First infrared secondary eclipse measurements of WASP-4b with detailed atmospheric modeling and implications for atmospheric inversions and planetary heating mechanisms.

Findings

WASP-4b shows no strong thermal inversion, contrary to expectations for highly irradiated planets.

Eclipse depths are consistent with models containing water and other molecules in absorption.

No significant eclipse timing offset was detected, constraining orbital and tidal heating models.

Abstract

We present photometry of the giant extrasolar planet WASP-4b at 3.6 and 4.5 micron taken with the Infrared Array Camera on board the Spitzer Space Telescope as part of Spitzer's extended warm mission. We find secondary eclipse depths of 0.319+/-0.031% and 0.343+/-0.027% for the 3.6 and 4.5 micron bands, respectively and show model emission spectra and pressure-temperature profiles for the planetary atmosphere. These eclipse depths are well fit by model emission spectra with water and other molecules in absorption, similar to those used for TrES-3 and HD 189733b. Depending on our choice of model, these results indicate that this planet has either a weak dayside temperature inversion or no inversion at all.
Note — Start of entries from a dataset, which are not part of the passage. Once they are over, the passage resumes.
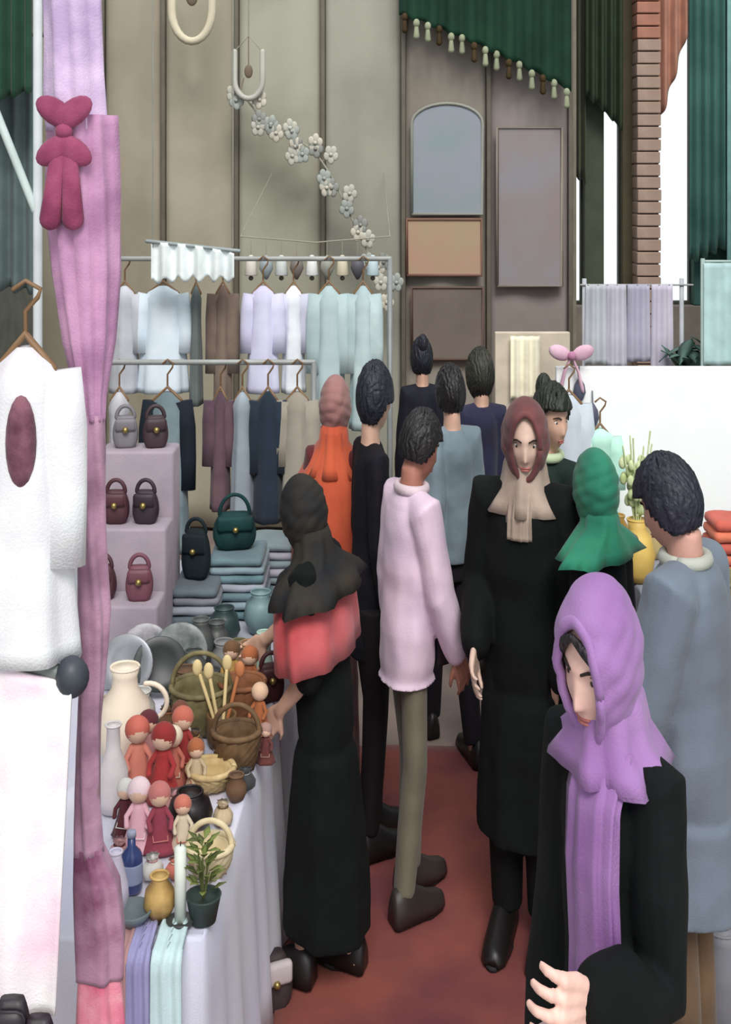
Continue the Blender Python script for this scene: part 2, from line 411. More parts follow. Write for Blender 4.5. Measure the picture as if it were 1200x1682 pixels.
def hand(bm, w, d, side, u, curl=.5, spread=1.0, pn=None):
    # palm from the wrist w along d; pn = palm normal (fingers curl towards it)
    d = d.normalized(); pn = pn or Vector((-side, 0, 0)); pn = (pn-d*pn.dot(d)).normalized(); lat = d.cross(pn).normalized()*side
    pl = u*.052; lw = u*.021
    for k in range(4):                     # metacarpals
        o = (k-1.5)*lw*.56
        tube(bm, [w+lat*o*.6, w+d*pl*.55+lat*o, w+d*pl+lat*o*1.1*spread], [u*.0075, u*.0085, u*.0075], 8)
    ln = (.040, .046, .043, .033)
    for k in range(4):
        o = (1.5-k)*lw*.6*spread; p = w+d*pl+lat*o*1.1; dd = d+lat*(1.5-k)*.10*spread; pts = [p-d*.01*u]; a = 0
        for q in range(3):
            a += curl*(.45+.25*q); dr = (dd.normalized()*math.cos(a)+pn*math.sin(a)); p = p+dr*u*ln[k]*(.42, .33, .25)[q]; pts.append(p)
        tube(bm, pts, [u*.0056, u*.0056, u*.005, u*.0042], 8)
    p0 = w+d*pl*.25+lat*lw*.9; dr = (d*.75+lat*.75+pn*.25).normalized(); p1 = p0+dr*u*.026; p2 = p1+(d*.9+lat*.25+pn*.4).normalized()*u*.022
    tube(bm, [w+d*pl*.12+lat*lw*.3, p0, p1, p2], [u*.008, u*.008, u*.0065, u*.005], 8)

ARM = dict(down=((.16, .03, -1), (.08, -.25, -1)), bent=((.2, .0, -1), (-.25, -1, -.15)), reach=((.12, -.75, -.75), (-.05, -.9, -.45)),
           half=((.14, .08, -1), (-.1, -.8, -.6)), back=((.15, .35, -1), (.05, .1, -1)), fwd=((.14, -.3, -1), (.0, -.5, -.9)))
class Fig: pass
def person(label, x, d, H, head, skin=(214, 172, 150), lean=0, stride=.0, arms=('down', 'down'), hpitch=0, hyaw=0, vox=.009, face=False, wf=1.0, curl=.5, group=None):
    J = Fig(); J.root = t = thing('person', label, 'person', (x, d, .014 if -.2 < x < .55 and 2.2 < d < 4.6 else 0), R(head), group); u = H; J.u = u; J.wf = wf
    J.pel = Vector((0, 0, .525*u)); Rl = Matrix.Rotation(R(lean), 3, 'X')   # positive leans to -Y, the front
    def sp(z, xx=0, yy=0): return J.pel+Rl @ Vector((xx, yy, z*u-.525*u))
    J.sp = sp; J.Rl = Rl; bm = nb()
    prof = [(.47, .075, .06), (.52, .088, .066), (.58, .078, .058), (.63, .07, .052), (.69, .078, .058), (.745, .088, .062), (.79, .086, .054), (.82, .06, .042), (.835, .036, .036), (.88, .031, .034)]
    loft(bm, [ell(sp(z), rx*u*wf*(.86 if z < .8 else 1), ry*u*(.84 if z < .8 else 1), 28, Rl) for z, rx, ry in prof]); J.prof = prof
    J.legs = {}; J.arms = {}
    for s in (-1, 1):
        st = stride*s*u; hip = Vector((s*.047*u*wf, 0, .51*u)); an = Vector((s*.045*u*wf, -st, .045*u)); kn = (hip+an)/2+Vector((0, -.018*u-abs(st)*.12, .012*u))
        tube(bm, [hip, hip*.5+kn*.5, kn, kn*.6+an*.4+Vector((0, .008*u, 0)), an], [.036*u, .032*u, .023*u, .024*u, .021*u], 16)
        tube(bm, [an+Vector((0, .022*u, -.02*u)), an+Vector((s*.006*u, -.05*u, -.025*u)), an+Vector((s*.012*u, -.1*u, -.031*u))], [.022*u, .02*u, .013*u], 12)
        J.legs[s] = (hip, kn, an)
        up, lo = ARM[arms[0 if s < 0 else 1]] if isinstance(arms[0 if s < 0 else 1], str) else arms[0 if s < 0 else 1]
        sh = sp(.803, s*.092*u*wf, 0); uv = Rl @ Vector((up[0]*s, up[1], up[2])); lv = Vector((lo[0]*s, lo[1], lo[2]))
        if isinstance(arms[0 if s < 0 else 1], str): lv = Rl @ lv
        el = sh+uv.normalized()*.165*u; wr = el+lv.normalized()*.145*u
        tube(bm, [sp(.80, s*.05*u*wf, 0), sh, sh*.5+el*.5, el, el*.55+wr*.45, wr], [.026*u, .029*u, .025*u, .021*u, .021*u, .0145*u], 14)
        hand(bm, wr, lv, s, u, curl); J.arms[s] = (sh, el, wr, lv.normalized())
    J.hh = hh = .137*u; Rh = Rl @ Matrix.Rotation(R(hyaw), 3, 'Z') @ Matrix.Rotation(R(hpitch), 3, 'X'); J.Rh = Rh
    nk = sp(.866); J.hc = hc = nk+Rh @ Vector((0, -.018*u, .056*u)); tube(bm, [sp(.83), nk, hc], [.036*u, .033*u, .033*u], 14)
    head_bm(bm, hc, hh, Rh)
    bm = remesh(bm, vox, 2, .5); obj('body', bm, M(skin, .6, 'skin'), t)
    if face:
        for s in (-1, 1):
            e = nb(); c = Rh @ (Vector((s*.145, -.278, .02))*hh)+hc; ball(e, c, .058*hh, 12); eye = obj('eye', e, M((226, 218, 212), .3, 'eye'), t)
            e = nb(); ball(e, c+Rh @ Vector((0, -.042*hh, -.006*hh)), .026*hh, 10); obj('iris', e, M((36, 24, 18), .25, 'eye'), eye)
            e = nb(); tube(e, [Rh @ (Vector((s*q, yy, zz))*hh)+hc for q, yy, zz in ((.07, -.40, .085), (.14, -.375, .11), (.23, -.295, .09))], [.011*hh, .013*hh, .007*hh], 8); obj('eyebrow', e, M((40, 28, 24), .8, 'hair'), t)
        e = nb(); ball(e, Rh @ (Vector((0, -.345, -.272))*hh)+hc, hh, 12, (.095, .034, .016), Rh); ball(e, Rh @ (Vector((0, -.342, -.304))*hh)+hc, hh, 12, (.08, .038, .02), Rh); obj('lips', e, M((176, 106, 100), .5, 'skin'), t)
        for s in (-1, 1):
            e = nb(); tube(e, [Rh @ (Vector((s*q, yy, zz))*hh)+hc for q, yy, zz in ((.085, -.315, .04), (.145, -.335, .066), (.205, -.29, .044))], [.009*hh, .013*hh, .009*hh], 8); obj('eyelid', e, M(tuple(int(v*.55) for v in skin), .6, 'skin'), t)
    return J
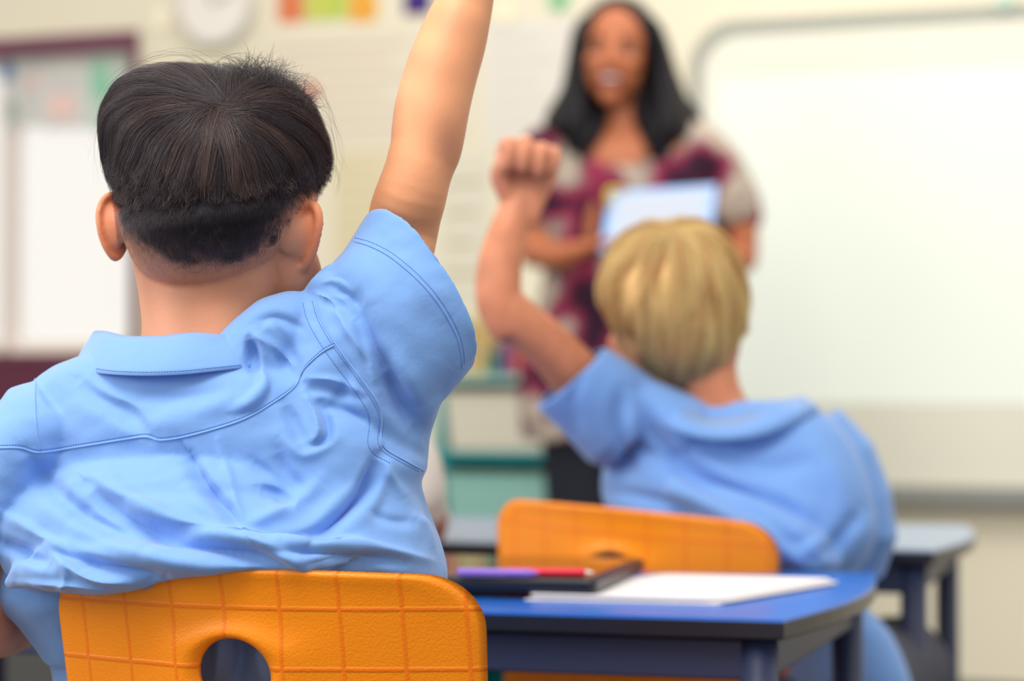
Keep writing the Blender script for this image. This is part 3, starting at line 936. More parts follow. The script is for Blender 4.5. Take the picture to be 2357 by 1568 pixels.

The absence of a strong thermal inversion on this highly irradiated planet is contrary to the idea that highly irradiated planets are expected to have inversions, perhaps due the presence of an unknown absorber in the upper atmosphere. This result might be explained by the modestly enhanced activity level of WASP-4b's G7V host star, which could increase the amount of UV flux received by the planet, therefore reducing the abundance of the unknown stratospheric absorber in the planetary atmosphere as suggested in Knutson et al. (2010). We also find no evidence for an offset in the timing of the secondary eclipse and place a 2 sigma upper limit on |ecos(omega)| of 0.0024, which constrains the range of tidal heating models that could explain this planet's inflated radius.